What is needed> Take the listing and print it in full, exactly as given.

::: Data lines

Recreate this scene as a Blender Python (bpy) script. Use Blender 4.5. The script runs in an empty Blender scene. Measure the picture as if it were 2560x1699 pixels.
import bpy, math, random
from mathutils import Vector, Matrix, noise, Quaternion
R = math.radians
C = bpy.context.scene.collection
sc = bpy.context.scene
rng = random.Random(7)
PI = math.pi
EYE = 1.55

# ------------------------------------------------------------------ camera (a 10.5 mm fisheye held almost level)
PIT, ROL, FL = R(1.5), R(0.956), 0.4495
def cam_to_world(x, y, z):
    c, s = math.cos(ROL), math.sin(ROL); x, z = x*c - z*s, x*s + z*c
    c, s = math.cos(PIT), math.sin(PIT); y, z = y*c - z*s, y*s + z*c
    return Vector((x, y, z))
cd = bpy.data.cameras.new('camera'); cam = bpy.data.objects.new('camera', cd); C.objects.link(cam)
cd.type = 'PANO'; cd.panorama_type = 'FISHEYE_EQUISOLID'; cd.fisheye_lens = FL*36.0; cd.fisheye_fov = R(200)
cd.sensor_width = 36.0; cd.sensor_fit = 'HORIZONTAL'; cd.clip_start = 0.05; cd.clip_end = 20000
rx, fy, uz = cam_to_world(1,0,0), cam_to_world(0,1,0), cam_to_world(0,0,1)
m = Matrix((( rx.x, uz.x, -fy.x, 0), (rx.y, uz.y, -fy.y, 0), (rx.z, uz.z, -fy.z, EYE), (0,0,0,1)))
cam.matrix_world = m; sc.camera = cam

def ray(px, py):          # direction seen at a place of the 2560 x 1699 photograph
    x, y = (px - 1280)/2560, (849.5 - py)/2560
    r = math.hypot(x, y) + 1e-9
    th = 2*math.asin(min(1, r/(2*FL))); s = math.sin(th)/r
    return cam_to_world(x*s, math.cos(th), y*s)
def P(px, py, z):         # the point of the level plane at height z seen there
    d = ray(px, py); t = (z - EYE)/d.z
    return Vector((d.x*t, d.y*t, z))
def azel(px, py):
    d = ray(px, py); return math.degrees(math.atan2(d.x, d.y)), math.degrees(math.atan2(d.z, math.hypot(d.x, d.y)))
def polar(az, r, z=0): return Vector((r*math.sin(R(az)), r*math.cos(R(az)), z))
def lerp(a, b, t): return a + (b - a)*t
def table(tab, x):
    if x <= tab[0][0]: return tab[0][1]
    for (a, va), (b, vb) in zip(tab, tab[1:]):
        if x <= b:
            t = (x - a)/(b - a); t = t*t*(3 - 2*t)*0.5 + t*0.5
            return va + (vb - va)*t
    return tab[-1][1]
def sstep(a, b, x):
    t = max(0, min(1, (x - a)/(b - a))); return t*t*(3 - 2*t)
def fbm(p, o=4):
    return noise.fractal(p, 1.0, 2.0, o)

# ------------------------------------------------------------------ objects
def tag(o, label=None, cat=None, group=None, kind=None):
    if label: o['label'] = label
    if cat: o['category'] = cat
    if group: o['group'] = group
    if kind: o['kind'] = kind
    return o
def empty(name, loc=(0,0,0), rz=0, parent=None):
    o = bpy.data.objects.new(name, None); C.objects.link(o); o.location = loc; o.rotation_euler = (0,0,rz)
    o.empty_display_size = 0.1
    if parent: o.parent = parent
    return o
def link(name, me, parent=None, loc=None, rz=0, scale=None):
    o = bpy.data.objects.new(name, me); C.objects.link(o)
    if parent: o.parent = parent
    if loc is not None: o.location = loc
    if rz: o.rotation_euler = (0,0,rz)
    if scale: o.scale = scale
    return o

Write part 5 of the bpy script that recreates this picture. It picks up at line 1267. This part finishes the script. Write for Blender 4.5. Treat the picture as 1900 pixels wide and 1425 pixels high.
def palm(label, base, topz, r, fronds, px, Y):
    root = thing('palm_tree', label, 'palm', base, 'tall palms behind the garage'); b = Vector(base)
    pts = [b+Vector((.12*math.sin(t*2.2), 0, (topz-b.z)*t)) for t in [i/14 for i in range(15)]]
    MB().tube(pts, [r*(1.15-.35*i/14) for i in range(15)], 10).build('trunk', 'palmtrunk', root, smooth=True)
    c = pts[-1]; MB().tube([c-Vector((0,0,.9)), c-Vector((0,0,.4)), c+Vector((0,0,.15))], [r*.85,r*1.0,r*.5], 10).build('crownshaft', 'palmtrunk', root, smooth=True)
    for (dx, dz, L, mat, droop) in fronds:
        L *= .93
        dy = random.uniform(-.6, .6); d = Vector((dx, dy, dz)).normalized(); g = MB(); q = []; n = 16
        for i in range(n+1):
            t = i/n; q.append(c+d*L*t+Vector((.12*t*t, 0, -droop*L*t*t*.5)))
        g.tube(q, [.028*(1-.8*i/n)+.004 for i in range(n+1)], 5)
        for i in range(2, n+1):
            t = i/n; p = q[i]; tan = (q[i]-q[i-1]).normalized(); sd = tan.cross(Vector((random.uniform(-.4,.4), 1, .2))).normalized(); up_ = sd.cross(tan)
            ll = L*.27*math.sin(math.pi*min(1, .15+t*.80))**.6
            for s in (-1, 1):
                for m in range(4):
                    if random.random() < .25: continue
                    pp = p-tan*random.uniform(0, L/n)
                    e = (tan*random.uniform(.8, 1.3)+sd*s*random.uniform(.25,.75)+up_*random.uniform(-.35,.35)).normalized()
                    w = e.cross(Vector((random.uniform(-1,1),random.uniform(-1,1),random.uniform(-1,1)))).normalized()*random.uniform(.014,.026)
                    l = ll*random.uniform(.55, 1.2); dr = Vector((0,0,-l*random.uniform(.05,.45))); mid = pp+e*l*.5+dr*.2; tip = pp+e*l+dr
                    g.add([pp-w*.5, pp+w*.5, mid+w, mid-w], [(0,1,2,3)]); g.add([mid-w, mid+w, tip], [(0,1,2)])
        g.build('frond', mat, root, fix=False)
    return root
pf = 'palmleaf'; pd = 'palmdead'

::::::

Exercise result>
Recreate this scene as a Blender Python (bpy) script. Use Blender 4.5. The script runs in an empty Blender scene. Measure the picture as if it were 2560x1699 pixels.
import bpy, math, random
from mathutils import Vector, Matrix, noise, Quaternion
R = math.radians
C = bpy.context.scene.collection
sc = bpy.context.scene
rng = random.Random(7)
PI = math.pi
EYE = 1.55

# ------------------------------------------------------------------ camera (a 10.5 mm fisheye held almost level)
PIT, ROL, FL = R(1.5), R(0.956), 0.4495
def cam_to_world(x, y, z):
    c, s = math.cos(ROL), math.sin(ROL); x, z = x*c - z*s, x*s + z*c
    c, s = math.cos(PIT), math.sin(PIT); y, z = y*c - z*s, y*s + z*c
    return Vector((x, y, z))
cd = bpy.data.cameras.new('camera'); cam = bpy.data.objects.new('camera', cd); C.objects.link(cam)
cd.type = 'PANO'; cd.panorama_type = 'FISHEYE_EQUISOLID'; cd.fisheye_lens = FL*36.0; cd.fisheye_fov = R(200)
cd.sensor_width = 36.0; cd.sensor_fit = 'HORIZONTAL'; cd.clip_start = 0.05; cd.clip_end = 20000
rx, fy, uz = cam_to_world(1,0,0), cam_to_world(0,1,0), cam_to_world(0,0,1)
m = Matrix((( rx.x, uz.x, -fy.x, 0), (rx.y, uz.y, -fy.y, 0), (rx.z, uz.z, -fy.z, EYE), (0,0,0,1)))
cam.matrix_world = m; sc.camera = cam

def ray(px, py):          # direction seen at a place of the 2560 x 1699 photograph
    x, y = (px - 1280)/2560, (849.5 - py)/2560
    r = math.hypot(x, y) + 1e-9
    th = 2*math.asin(min(1, r/(2*FL))); s = math.sin(th)/r
    return cam_to_world(x*s, math.cos(th), y*s)
def P(px, py, z):         # the point of the level plane at height z seen there
    d = ray(px, py); t = (z - EYE)/d.z
    return Vector((d.x*t, d.y*t, z))
def azel(px, py):
    d = ray(px, py); return math.degrees(math.atan2(d.x, d.y)), math.degrees(math.atan2(d.z, math.hypot(d.x, d.y)))
def polar(az, r, z=0): return Vector((r*math.sin(R(az)), r*math.cos(R(az)), z))
def lerp(a, b, t): return a + (b - a)*t
def table(tab, x):
    if x <= tab[0][0]: return tab[0][1]
    for (a, va), (b, vb) in zip(tab, tab[1:]):
        if x <= b:
            t = (x - a)/(b - a); t = t*t*(3 - 2*t)*0.5 + t*0.5
            return va + (vb - va)*t
    return tab[-1][1]
def sstep(a, b, x):
    t = max(0, min(1, (x - a)/(b - a))); return t*t*(3 - 2*t)
def fbm(p, o=4):
    return noise.fractal(p, 1.0, 2.0, o)

# ------------------------------------------------------------------ objects
def tag(o, label=None, cat=None, group=None, kind=None):
    if label: o['label'] = label
    if cat: o['category'] = cat
    if group: o['group'] = group
    if kind: o['kind'] = kind
    return o
def empty(name, loc=(0,0,0), rz=0, parent=None):
    o = bpy.data.objects.new(name, None); C.objects.link(o); o.location = loc; o.rotation_euler = (0,0,rz)
    o.empty_display_size = 0.1
    if parent: o.parent = parent
    return o
def link(name, me, parent=None, loc=None, rz=0, scale=None):
    o = bpy.data.objects.new(name, me); C.objects.link(o)
    if parent: o.parent = parent
    if loc is not None: o.location = loc
    if rz: o.rotation_euler = (0,0,rz)
    if scale: o.scale = scale
    return o

Write part 5 of the bpy script that recreates this picture. It picks up at line 1267. This part finishes the script. Write for Blender 4.5. Treat the picture as 1900 pixels wide and 1425 pixels high.
def palm(label, base, topz, r, fronds, px, Y):
    root = thing('palm_tree', label, 'palm', base, 'tall palms behind the garage'); b = Vector(base)
    pts = [b+Vector((.12*math.sin(t*2.2), 0, (topz-b.z)*t)) for t in [i/14 for i in range(15)]]
    MB().tube(pts, [r*(1.15-.35*i/14) for i in range(15)], 10).build('trunk', 'palmtrunk', root, smooth=True)
    c = pts[-1]; MB().tube([c-Vector((0,0,.9)), c-Vector((0,0,.4)), c+Vector((0,0,.15))], [r*.85,r*1.0,r*.5], 10).build('crownshaft', 'palmtrunk', root, smooth=True)
    for (dx, dz, L, mat, droop) in fronds:
        L *= .93
        dy = random.uniform(-.6, .6); d = Vector((dx, dy, dz)).normalized(); g = MB(); q = []; n = 16
        for i in range(n+1):
            t = i/n; q.append(c+d*L*t+Vector((.12*t*t, 0, -droop*L*t*t*.5)))
        g.tube(q, [.028*(1-.8*i/n)+.004 for i in range(n+1)], 5)
        for i in range(2, n+1):
            t = i/n; p = q[i]; tan = (q[i]-q[i-1]).normalized(); sd = tan.cross(Vector((random.uniform(-.4,.4), 1, .2))).normalized(); up_ = sd.cross(tan)
            ll = L*.27*math.sin(math.pi*min(1, .15+t*.80))**.6
            for s in (-1, 1):
                for m in range(4):
                    if random.random() < .25: continue
                    pp = p-tan*random.uniform(0, L/n)
                    e = (tan*random.uniform(.8, 1.3)+sd*s*random.uniform(.25,.75)+up_*random.uniform(-.35,.35)).normalized()
                    w = e.cross(Vector((random.uniform(-1,1),random.uniform(-1,1),random.uniform(-1,1)))).normalized()*random.uniform(.014,.026)
                    l = ll*random.uniform(.55, 1.2); dr = Vector((0,0,-l*random.uniform(.05,.45))); mid = pp+e*l*.5+dr*.2; tip = pp+e*l+dr
                    g.add([pp-w*.5, pp+w*.5, mid+w, mid-w], [(0,1,2,3)]); g.add([mid-w, mid+w, tip], [(0,1,2)])
        g.build('frond', mat, root, fix=False)
    return root
pf = 'palmleaf'; pd = 'palmdead'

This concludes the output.